Please output the records below in full, exactly as given, but without the images.

— start Provided records —

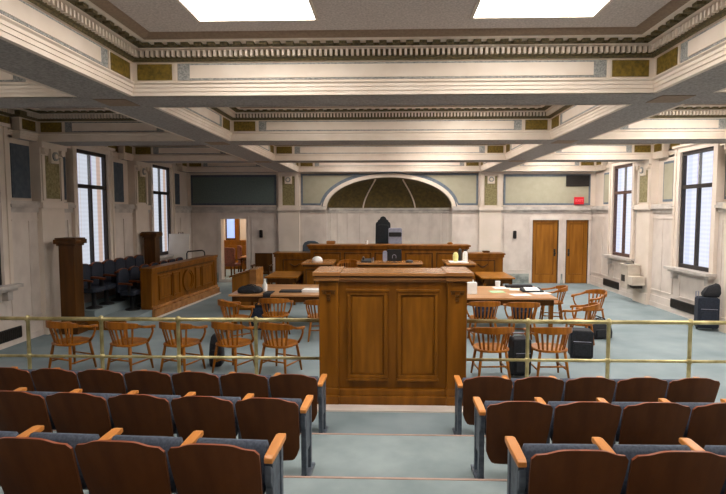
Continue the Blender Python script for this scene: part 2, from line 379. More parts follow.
wi = 1
for s in (-1, 1):
    for k, c in enumerate(WIN):
        sd = 'in the dim wall by the jury box' if s < 0 else 'in the bright wall by the drinking fountain'
        lab = 'tall dark-framed window %s, %s' % (sd, ['closest to the public seats', 'the middle one', 'nearest the bench'][k])
        t = thing('window_%d' % wi, lab, 'window', (s * 7.06, c, 0), kind='structure'); wi += 1
        f = MB(); d0, d1 = -.05, .05
        for a, b in ((-.66, -.59), (.59, .66)): f.box(d0, d1, a, b, WZ0, WZ1)
        for a, b in ((WZ0, WZ0 + .09), (WZ1 - .09, WZ1), (3.02, 3.11)): f.box(d0, d1, -.59, .59, a, b)
        f.box(d0 + .01, d1 - .01, -.035, .035, WZ0, 3.05)
        f.box(d0 + .02, d1 - .02, -.018, .018, 3.1, WZ1 - .05, 1)
        f.build('window_frame', ['winframe' if (s < 0 or k < 2) else 'winframe_red', 'greyblock'], t)
        p = MB(); xx = sorted((s * .03, s * .042)); p.box(xx[0], xx[1], -.62, .62, WZ0 + .04, WZ1 - .04)
        p.build('pane', 'pane' if s < 0 else 'pane2', t)
        sl = MB(); xs = sorted((-s * .3, s * .02)); sl.box(xs[0], xs[1], -.86, .86, 1.09, 1.15)
        xs = sorted((-s * .22, s * .02)); sl.box(xs[0], xs[1], -.82, .82, 1.03, 1.09)
        for q in (-.74, .62):
            xs = sorted((-s * .18, -s * .05)); sl.box(xs[0], xs[1], q, q + .12, .86, 1.03)
        sl.build('window_sill', 'marbledark', t)

# back wall -----------------------------------------------------------------
AX, AZ, ASP = 2.2, 1.08, 2.62
wb = thing('wall_back', 'marble back wall with arched niche behind the bench', 'wall', kind='structure')
lo, up = MB(), MB()
def wcol(x0, x1, z0):
    if z0 < 2.57:
        lo.box(x0, x1, YB, YB + .3, z0, 2.57)
    up.box(x0, x1, YB, YB + .3, 2.57, ZC)
for x0, x1, z in ((-8.6, -5.93, 0), (-5.93, -5.04, 2.24), (-5.04, -AX, 0), (AX, 4.97, 0), (4.97, 5.87, 2.21), (5.87, 6.13, 0), (6.13, 6.9, 2.21), (6.9, 7.5, 0)):
    wcol(x0, x1, z)
N = 32
arc = [(-AX * cos(pi * k / N), ASP + AZ * sin(pi * k / N)) for k in range(N + 1)]
for k in range(N):
    (xa, za), (xb, zb) = arc[k], arc[k + 1]
    up.hexa([(xa, YB, za), (xb, YB, zb), (xb, YB + .3, zb), (xa, YB + .3, za), (xa, YB, ZC), (xb, YB, ZC), (xb, YB + .3, ZC), (xa, YB + .3, ZC)])
lo.build('wainscot', 'marble', wb); up.build('upper_wall', 'cream_wall', wb)
ar = MB()
def ell(k, g): return (-(AX + g) * cos(pi * k / N), ASP + (AZ + g) * sin(pi * k / N))
for g0, g1, y0, m in ((-.005, .12, YB - .05, 0), (.12, .165, YB - .022, 1)):
    ring0 = []; rings = []
    for k in range(N + 1):
        a, b = ell(k, g0), ell(k, g1)
        rings.append([(a[0], y0, a[1]), (b[0], y0, b[1]), (b[0], YB + .01, b[1]), (a[0], YB + .01, a[1])])
    ar.loft(rings, m)
ar.build('archivolt', ['cream', 'bluegrey'], wb, smooth=False)
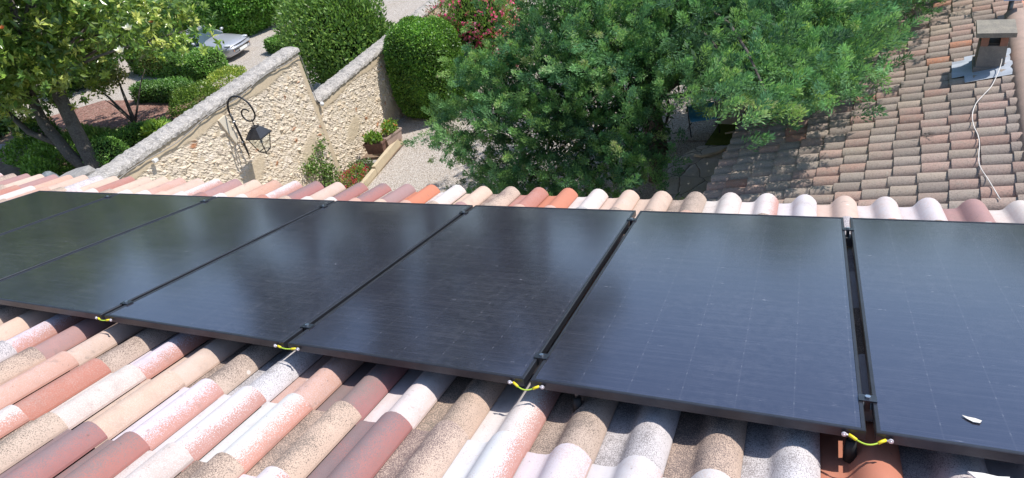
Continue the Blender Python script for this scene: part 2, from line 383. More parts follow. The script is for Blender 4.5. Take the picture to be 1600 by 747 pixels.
sheet('far_patio', [(2.4, 12.7), (4.25, 12.7), (4.4, 17.5), (2.2, 17.5)], GZ + .026, M_GRAVEL, label='pale sunlit terrace seen through a gap in the conifer', cat='terrace')
sheet('lawn', [(4.1, 12.46), (6.6, 12.46), (7.0, 14.6), (4.5, 14.6)], GZ + .034, M_LAWN, label='small patch of green lawn past the crazy paving', cat='lawn')
sheet('planting_strip', [(-4.62, 5.5), (-3.35, 5.5), (-3.75, 12.55), (-4.72, 12.55)], GZ + .05, M_SOIL, label='narrow soil bed at the foot of the stone wall', cat='soil')

# ================================================================ own house: tiled roof
house = thing('house', (2.7, -1.5, GZ), 'house roofed in multicoloured pink, cream and white barrel tiles under the solar panels', 'house')
KIND = {  # body, slip, coverage, edge falloff, grain
 'P': ((.59, .43, .335), (.65, .51, .42), .35, .2, .3), 'K': ((.54, .32, .24), (.60, .43, .36), .45, .4, .6),
 'R': ((.46, .195, .145), (.48, .30, .25), .45, .6, .5), 'O': ((.56, .21, .125), (.52, .22, .14), .2, .0, .0),
 'W': ((.52, .27, .215), (.67, .625, .615), 1.12, 1.0, .85), 'w': ((.60, .44, .38), (.64, .60, .59), .88, .35, .8),
 'T': ((.57, .43, .335), (.20, .155, .13), .52, .7, 1.), 'M': ((.39, .175, .155), (.25, .185, .18), .85, .95, .8),
 'm': ((.42, .245, .22), (.34, .225, .215), .5, .3, .3), 'G': ((.65, .60, .585), (.28, .25, .25), .46, .4, 1.),
 'L': ((.62, .49, .43), (.66, .61, .59), .58, .35, .5)}
ROWE = dict(zip(range(-33, 7), 'mPmKPGPRPPKPWmPKWMPMMmOLPTROLPPTLWwPLwmL'))
ROW0 = dict(zip(range(-16, 5), 'PWmPTWPTGKMLTWTGTGOGw'))
ROW1 = dict(zip(range(-15, 5), 'GTKRLPWWWTMTWwwLLOwT'))
ROW2 = dict(zip(range(-16, -3), 'TWRWWTMMLTWTP'))
ENDS = [2.468 - .379 * i for i in range(7)] + [-.185 - .36 * i for i in range(7)]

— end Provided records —

→ Finished exercise:
Continue the Blender Python script for this scene: part 2, from line 379. More parts follow.
wi = 1
for s in (-1, 1):
    for k, c in enumerate(WIN):
        sd = 'in the dim wall by the jury box' if s < 0 else 'in the bright wall by the drinking fountain'
        lab = 'tall dark-framed window %s, %s' % (sd, ['closest to the public seats', 'the middle one', 'nearest the bench'][k])
        t = thing('window_%d' % wi, lab, 'window', (s * 7.06, c, 0), kind='structure'); wi += 1
        f = MB(); d0, d1 = -.05, .05
        for a, b in ((-.66, -.59), (.59, .66)): f.box(d0, d1, a, b, WZ0, WZ1)
        for a, b in ((WZ0, WZ0 + .09), (WZ1 - .09, WZ1), (3.02, 3.11)): f.box(d0, d1, -.59, .59, a, b)
        f.box(d0 + .01, d1 - .01, -.035, .035, WZ0, 3.05)
        f.box(d0 + .02, d1 - .02, -.018, .018, 3.1, WZ1 - .05, 1)
        f.build('window_frame', ['winframe' if (s < 0 or k < 2) else 'winframe_red', 'greyblock'], t)
        p = MB(); xx = sorted((s * .03, s * .042)); p.box(xx[0], xx[1], -.62, .62, WZ0 + .04, WZ1 - .04)
        p.build('pane', 'pane' if s < 0 else 'pane2', t)
        sl = MB(); xs = sorted((-s * .3, s * .02)); sl.box(xs[0], xs[1], -.86, .86, 1.09, 1.15)
        xs = sorted((-s * .22, s * .02)); sl.box(xs[0], xs[1], -.82, .82, 1.03, 1.09)
        for q in (-.74, .62):
            xs = sorted((-s * .18, -s * .05)); sl.box(xs[0], xs[1], q, q + .12, .86, 1.03)
        sl.build('window_sill', 'marbledark', t)

# back wall -----------------------------------------------------------------
AX, AZ, ASP = 2.2, 1.08, 2.62
wb = thing('wall_back', 'marble back wall with arched niche behind the bench', 'wall', kind='structure')
lo, up = MB(), MB()
def wcol(x0, x1, z0):
    if z0 < 2.57:
        lo.box(x0, x1, YB, YB + .3, z0, 2.57)
    up.box(x0, x1, YB, YB + .3, 2.57, ZC)
for x0, x1, z in ((-8.6, -5.93, 0), (-5.93, -5.04, 2.24), (-5.04, -AX, 0), (AX, 4.97, 0), (4.97, 5.87, 2.21), (5.87, 6.13, 0), (6.13, 6.9, 2.21), (6.9, 7.5, 0)):
    wcol(x0, x1, z)
N = 32
arc = [(-AX * cos(pi * k / N), ASP + AZ * sin(pi * k / N)) for k in range(N + 1)]
for k in range(N):
    (xa, za), (xb, zb) = arc[k], arc[k + 1]
    up.hexa([(xa, YB, za), (xb, YB, zb), (xb, YB + .3, zb), (xa, YB + .3, za), (xa, YB, ZC), (xb, YB, ZC), (xb, YB + .3, ZC), (xa, YB + .3, ZC)])
lo.build('wainscot', 'marble', wb); up.build('upper_wall', 'cream_wall', wb)
ar = MB()
def ell(k, g): return (-(AX + g) * cos(pi * k / N), ASP + (AZ + g) * sin(pi * k / N))
for g0, g1, y0, m in ((-.005, .12, YB - .05, 0), (.12, .165, YB - .022, 1)):
    ring0 = []; rings = []
    for k in range(N + 1):
        a, b = ell(k, g0), ell(k, g1)
        rings.append([(a[0], y0, a[1]), (b[0], y0, b[1]), (b[0], YB + .01, b[1]), (a[0], YB + .01, a[1])])
    ar.loft(rings, m)
ar.build('archivolt', ['cream', 'bluegrey'], wb, smooth=False)
Continue the Blender Python script for this scene: part 2, from line 383. More parts follow. The script is for Blender 4.5. Take the picture to be 1600 by 747 pixels.
sheet('far_patio', [(2.4, 12.7), (4.25, 12.7), (4.4, 17.5), (2.2, 17.5)], GZ + .026, M_GRAVEL, label='pale sunlit terrace seen through a gap in the conifer', cat='terrace')
sheet('lawn', [(4.1, 12.46), (6.6, 12.46), (7.0, 14.6), (4.5, 14.6)], GZ + .034, M_LAWN, label='small patch of green lawn past the crazy paving', cat='lawn')
sheet('planting_strip', [(-4.62, 5.5), (-3.35, 5.5), (-3.75, 12.55), (-4.72, 12.55)], GZ + .05, M_SOIL, label='narrow soil bed at the foot of the stone wall', cat='soil')

# ================================================================ own house: tiled roof
house = thing('house', (2.7, -1.5, GZ), 'house roofed in multicoloured pink, cream and white barrel tiles under the solar panels', 'house')
KIND = {  # body, slip, coverage, edge falloff, grain
 'P': ((.59, .43, .335), (.65, .51, .42), .35, .2, .3), 'K': ((.54, .32, .24), (.60, .43, .36), .45, .4, .6),
 'R': ((.46, .195, .145), (.48, .30, .25), .45, .6, .5), 'O': ((.56, .21, .125), (.52, .22, .14), .2, .0, .0),
 'W': ((.52, .27, .215), (.67, .625, .615), 1.12, 1.0, .85), 'w': ((.60, .44, .38), (.64, .60, .59), .88, .35, .8),
 'T': ((.57, .43, .335), (.20, .155, .13), .52, .7, 1.), 'M': ((.39, .175, .155), (.25, .185, .18), .85, .95, .8),
 'm': ((.42, .245, .22), (.34, .225, .215), .5, .3, .3), 'G': ((.65, .60, .585), (.28, .25, .25), .46, .4, 1.),
 'L': ((.62, .49, .43), (.66, .61, .59), .58, .35, .5)}
ROWE = dict(zip(range(-33, 7), 'mPmKPGPRPPKPWmPKWMPMMmOLPTROLPPTLWwPLwmL'))
ROW0 = dict(zip(range(-16, 5), 'PWmPTWPTGKMLTWTGTGOGw'))
ROW1 = dict(zip(range(-15, 5), 'GTKRLPWWWTMTWwwLLOwT'))
ROW2 = dict(zip(range(-16, -3), 'TWRWWTMMLTWTP'))
ENDS = [2.468 - .379 * i for i in range(7)] + [-.185 - .36 * i for i in range(7)]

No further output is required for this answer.